Stated exercise »
Within the data that follows, set down exactly the lines from the one containing "Continue the Blender" through the one containing "M_balus = mat('dark_green_black_baluster', lin(70, 84, 82), .5)", both ends included.

Dataset content »
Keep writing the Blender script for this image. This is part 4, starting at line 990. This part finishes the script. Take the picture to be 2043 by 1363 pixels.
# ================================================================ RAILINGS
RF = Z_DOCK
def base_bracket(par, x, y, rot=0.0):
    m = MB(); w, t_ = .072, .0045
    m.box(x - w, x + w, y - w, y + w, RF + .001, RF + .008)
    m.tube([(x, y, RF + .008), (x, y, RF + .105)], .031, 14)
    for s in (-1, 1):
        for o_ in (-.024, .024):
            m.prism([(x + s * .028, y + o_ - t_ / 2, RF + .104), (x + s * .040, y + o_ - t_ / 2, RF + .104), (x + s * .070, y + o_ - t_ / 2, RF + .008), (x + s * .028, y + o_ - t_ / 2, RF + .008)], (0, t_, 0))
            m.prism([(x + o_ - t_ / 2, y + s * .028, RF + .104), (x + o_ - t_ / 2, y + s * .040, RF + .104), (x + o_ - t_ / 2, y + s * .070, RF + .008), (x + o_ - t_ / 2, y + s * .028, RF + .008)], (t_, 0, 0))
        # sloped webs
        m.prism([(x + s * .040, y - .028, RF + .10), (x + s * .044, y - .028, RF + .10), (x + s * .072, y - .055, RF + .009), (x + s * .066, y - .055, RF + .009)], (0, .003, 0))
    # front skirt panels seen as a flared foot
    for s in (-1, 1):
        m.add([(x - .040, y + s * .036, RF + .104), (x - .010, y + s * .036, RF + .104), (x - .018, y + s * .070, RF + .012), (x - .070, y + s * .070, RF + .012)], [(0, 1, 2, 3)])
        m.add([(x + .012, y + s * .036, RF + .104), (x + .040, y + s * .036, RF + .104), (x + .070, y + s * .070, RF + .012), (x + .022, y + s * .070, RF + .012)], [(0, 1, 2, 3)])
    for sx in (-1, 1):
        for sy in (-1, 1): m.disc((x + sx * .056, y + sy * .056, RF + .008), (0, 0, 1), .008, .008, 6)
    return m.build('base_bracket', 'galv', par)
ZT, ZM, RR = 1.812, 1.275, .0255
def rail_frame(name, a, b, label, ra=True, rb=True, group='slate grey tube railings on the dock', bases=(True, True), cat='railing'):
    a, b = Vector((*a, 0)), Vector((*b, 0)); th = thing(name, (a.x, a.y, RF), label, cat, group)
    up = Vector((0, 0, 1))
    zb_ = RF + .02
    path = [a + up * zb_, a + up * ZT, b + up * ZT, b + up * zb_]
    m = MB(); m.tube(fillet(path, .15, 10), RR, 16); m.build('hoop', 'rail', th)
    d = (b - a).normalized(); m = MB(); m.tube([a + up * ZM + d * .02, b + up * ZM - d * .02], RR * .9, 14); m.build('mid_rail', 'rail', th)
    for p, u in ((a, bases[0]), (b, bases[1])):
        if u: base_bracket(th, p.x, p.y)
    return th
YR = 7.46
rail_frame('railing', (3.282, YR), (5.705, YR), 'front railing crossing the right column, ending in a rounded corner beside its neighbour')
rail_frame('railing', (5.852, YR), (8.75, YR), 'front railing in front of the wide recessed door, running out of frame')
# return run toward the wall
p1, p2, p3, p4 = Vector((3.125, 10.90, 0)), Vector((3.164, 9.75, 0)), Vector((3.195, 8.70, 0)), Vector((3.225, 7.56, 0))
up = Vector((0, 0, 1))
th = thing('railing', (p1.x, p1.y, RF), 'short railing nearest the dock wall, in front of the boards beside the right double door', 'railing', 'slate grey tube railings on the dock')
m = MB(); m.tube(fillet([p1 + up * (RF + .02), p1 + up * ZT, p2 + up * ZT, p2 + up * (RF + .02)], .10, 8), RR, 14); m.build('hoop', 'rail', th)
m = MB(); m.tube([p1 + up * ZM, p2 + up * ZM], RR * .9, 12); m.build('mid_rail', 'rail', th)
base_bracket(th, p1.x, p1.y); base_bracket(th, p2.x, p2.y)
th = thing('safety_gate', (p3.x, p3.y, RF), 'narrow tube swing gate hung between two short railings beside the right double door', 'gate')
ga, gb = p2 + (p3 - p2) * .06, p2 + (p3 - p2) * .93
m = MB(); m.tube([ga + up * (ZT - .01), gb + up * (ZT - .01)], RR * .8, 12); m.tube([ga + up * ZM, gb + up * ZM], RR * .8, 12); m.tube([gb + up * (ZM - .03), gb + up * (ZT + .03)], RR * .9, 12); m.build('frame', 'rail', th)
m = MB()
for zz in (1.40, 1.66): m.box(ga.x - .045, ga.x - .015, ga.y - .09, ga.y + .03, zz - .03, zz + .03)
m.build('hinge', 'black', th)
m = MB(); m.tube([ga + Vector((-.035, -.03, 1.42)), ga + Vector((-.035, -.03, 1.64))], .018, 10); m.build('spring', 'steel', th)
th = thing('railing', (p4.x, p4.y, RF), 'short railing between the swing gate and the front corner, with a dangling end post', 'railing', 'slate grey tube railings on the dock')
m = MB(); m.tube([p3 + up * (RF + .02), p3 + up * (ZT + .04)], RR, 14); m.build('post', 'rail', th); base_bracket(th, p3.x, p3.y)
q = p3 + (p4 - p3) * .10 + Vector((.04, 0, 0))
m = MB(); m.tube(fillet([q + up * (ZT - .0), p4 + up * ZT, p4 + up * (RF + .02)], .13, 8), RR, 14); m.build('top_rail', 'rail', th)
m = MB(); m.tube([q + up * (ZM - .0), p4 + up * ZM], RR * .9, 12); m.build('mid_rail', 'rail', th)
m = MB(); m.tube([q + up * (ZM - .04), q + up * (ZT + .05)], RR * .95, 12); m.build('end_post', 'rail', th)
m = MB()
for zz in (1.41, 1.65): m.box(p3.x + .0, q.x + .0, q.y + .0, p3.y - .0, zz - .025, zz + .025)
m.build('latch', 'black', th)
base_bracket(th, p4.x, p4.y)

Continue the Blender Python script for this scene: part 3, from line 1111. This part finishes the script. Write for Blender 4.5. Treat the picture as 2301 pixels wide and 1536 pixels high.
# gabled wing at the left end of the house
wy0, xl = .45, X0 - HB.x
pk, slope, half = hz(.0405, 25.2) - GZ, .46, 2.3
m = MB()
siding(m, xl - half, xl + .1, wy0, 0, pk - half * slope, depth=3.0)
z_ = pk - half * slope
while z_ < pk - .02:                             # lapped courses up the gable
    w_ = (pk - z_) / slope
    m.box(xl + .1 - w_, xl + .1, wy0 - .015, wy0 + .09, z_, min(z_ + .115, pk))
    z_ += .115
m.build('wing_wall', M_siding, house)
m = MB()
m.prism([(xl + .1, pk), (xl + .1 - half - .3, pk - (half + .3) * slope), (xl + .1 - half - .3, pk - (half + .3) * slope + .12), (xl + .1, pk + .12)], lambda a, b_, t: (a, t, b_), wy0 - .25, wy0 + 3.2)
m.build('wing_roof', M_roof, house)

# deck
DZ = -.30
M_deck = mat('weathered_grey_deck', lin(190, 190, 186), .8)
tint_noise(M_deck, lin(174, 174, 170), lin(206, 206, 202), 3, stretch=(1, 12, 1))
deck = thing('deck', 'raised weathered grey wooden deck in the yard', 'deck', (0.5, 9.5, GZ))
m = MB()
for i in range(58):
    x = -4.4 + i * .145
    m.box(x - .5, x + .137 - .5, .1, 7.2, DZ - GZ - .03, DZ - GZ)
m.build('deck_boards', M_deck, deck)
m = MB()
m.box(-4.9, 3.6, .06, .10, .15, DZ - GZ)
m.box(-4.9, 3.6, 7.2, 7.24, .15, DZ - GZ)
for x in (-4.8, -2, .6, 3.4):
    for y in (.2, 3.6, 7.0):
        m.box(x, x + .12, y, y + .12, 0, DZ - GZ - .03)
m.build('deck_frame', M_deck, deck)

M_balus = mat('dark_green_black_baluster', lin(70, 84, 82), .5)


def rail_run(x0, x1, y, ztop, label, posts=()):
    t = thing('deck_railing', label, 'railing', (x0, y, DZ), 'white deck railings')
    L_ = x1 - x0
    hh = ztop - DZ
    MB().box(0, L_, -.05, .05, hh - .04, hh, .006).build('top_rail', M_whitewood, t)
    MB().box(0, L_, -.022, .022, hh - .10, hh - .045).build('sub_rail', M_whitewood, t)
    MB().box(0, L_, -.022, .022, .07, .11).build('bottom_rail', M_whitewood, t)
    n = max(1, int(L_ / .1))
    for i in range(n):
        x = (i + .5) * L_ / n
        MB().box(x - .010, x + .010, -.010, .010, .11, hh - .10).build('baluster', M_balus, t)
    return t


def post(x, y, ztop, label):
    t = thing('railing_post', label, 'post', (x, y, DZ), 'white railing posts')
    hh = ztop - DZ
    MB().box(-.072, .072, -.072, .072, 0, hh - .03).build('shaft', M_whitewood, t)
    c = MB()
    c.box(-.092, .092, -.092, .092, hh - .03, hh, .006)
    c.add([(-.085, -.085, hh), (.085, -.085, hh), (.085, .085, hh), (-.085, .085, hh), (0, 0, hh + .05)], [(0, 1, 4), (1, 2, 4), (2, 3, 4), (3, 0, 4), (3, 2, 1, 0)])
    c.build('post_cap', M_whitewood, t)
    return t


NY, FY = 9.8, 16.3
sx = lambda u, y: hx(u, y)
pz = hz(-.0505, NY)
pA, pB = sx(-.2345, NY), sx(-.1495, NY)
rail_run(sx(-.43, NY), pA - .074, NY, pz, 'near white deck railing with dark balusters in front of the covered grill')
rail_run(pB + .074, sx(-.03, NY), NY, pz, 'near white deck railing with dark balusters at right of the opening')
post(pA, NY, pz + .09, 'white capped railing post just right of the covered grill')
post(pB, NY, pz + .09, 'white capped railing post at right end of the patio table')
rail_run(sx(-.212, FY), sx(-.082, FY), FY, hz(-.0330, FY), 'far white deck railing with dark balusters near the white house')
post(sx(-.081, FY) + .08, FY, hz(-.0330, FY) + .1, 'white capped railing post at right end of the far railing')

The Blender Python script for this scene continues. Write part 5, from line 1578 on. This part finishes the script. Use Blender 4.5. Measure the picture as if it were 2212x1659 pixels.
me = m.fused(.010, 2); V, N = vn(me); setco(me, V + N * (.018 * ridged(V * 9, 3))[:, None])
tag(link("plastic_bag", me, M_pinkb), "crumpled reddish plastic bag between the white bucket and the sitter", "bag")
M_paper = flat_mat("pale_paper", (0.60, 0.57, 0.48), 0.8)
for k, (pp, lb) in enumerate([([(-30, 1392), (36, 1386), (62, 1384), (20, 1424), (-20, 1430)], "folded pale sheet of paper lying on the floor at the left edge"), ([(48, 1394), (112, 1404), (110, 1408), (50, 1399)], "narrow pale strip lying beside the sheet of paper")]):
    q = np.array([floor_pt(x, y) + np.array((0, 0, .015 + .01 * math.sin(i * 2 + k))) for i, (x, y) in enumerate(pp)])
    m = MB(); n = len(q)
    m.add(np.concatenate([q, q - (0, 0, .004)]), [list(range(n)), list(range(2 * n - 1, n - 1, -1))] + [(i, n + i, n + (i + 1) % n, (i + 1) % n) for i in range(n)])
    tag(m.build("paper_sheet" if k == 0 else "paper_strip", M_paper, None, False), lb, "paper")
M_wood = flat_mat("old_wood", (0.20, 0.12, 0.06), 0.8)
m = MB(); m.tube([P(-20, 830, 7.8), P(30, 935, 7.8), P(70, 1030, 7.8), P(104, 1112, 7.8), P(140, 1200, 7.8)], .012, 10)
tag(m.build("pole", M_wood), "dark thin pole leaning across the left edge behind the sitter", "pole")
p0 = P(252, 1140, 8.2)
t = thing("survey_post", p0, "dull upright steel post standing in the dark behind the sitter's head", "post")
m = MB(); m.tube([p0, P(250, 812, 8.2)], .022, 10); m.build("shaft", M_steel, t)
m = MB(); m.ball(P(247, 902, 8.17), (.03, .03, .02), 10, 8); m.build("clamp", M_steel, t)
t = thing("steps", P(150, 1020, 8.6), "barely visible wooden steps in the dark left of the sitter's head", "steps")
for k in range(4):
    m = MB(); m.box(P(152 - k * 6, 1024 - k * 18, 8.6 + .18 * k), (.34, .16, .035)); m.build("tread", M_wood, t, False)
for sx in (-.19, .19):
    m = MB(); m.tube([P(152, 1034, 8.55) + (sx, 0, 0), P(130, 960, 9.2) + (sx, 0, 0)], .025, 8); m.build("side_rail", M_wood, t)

Worked solution »
Continue the Blender Python script for this scene: part 3, from line 1111. This part finishes the script. Write for Blender 4.5. Treat the picture as 2301 pixels wide and 1536 pixels high.
# gabled wing at the left end of the house
wy0, xl = .45, X0 - HB.x
pk, slope, half = hz(.0405, 25.2) - GZ, .46, 2.3
m = MB()
siding(m, xl - half, xl + .1, wy0, 0, pk - half * slope, depth=3.0)
z_ = pk - half * slope
while z_ < pk - .02:                             # lapped courses up the gable
    w_ = (pk - z_) / slope
    m.box(xl + .1 - w_, xl + .1, wy0 - .015, wy0 + .09, z_, min(z_ + .115, pk))
    z_ += .115
m.build('wing_wall', M_siding, house)
m = MB()
m.prism([(xl + .1, pk), (xl + .1 - half - .3, pk - (half + .3) * slope), (xl + .1 - half - .3, pk - (half + .3) * slope + .12), (xl + .1, pk + .12)], lambda a, b_, t: (a, t, b_), wy0 - .25, wy0 + 3.2)
m.build('wing_roof', M_roof, house)

# deck
DZ = -.30
M_deck = mat('weathered_grey_deck', lin(190, 190, 186), .8)
tint_noise(M_deck, lin(174, 174, 170), lin(206, 206, 202), 3, stretch=(1, 12, 1))
deck = thing('deck', 'raised weathered grey wooden deck in the yard', 'deck', (0.5, 9.5, GZ))
m = MB()
for i in range(58):
    x = -4.4 + i * .145
    m.box(x - .5, x + .137 - .5, .1, 7.2, DZ - GZ - .03, DZ - GZ)
m.build('deck_boards', M_deck, deck)
m = MB()
m.box(-4.9, 3.6, .06, .10, .15, DZ - GZ)
m.box(-4.9, 3.6, 7.2, 7.24, .15, DZ - GZ)
for x in (-4.8, -2, .6, 3.4):
    for y in (.2, 3.6, 7.0):
        m.box(x, x + .12, y, y + .12, 0, DZ - GZ - .03)
m.build('deck_frame', M_deck, deck)

M_balus = mat('dark_green_black_baluster', lin(70, 84, 82), .5)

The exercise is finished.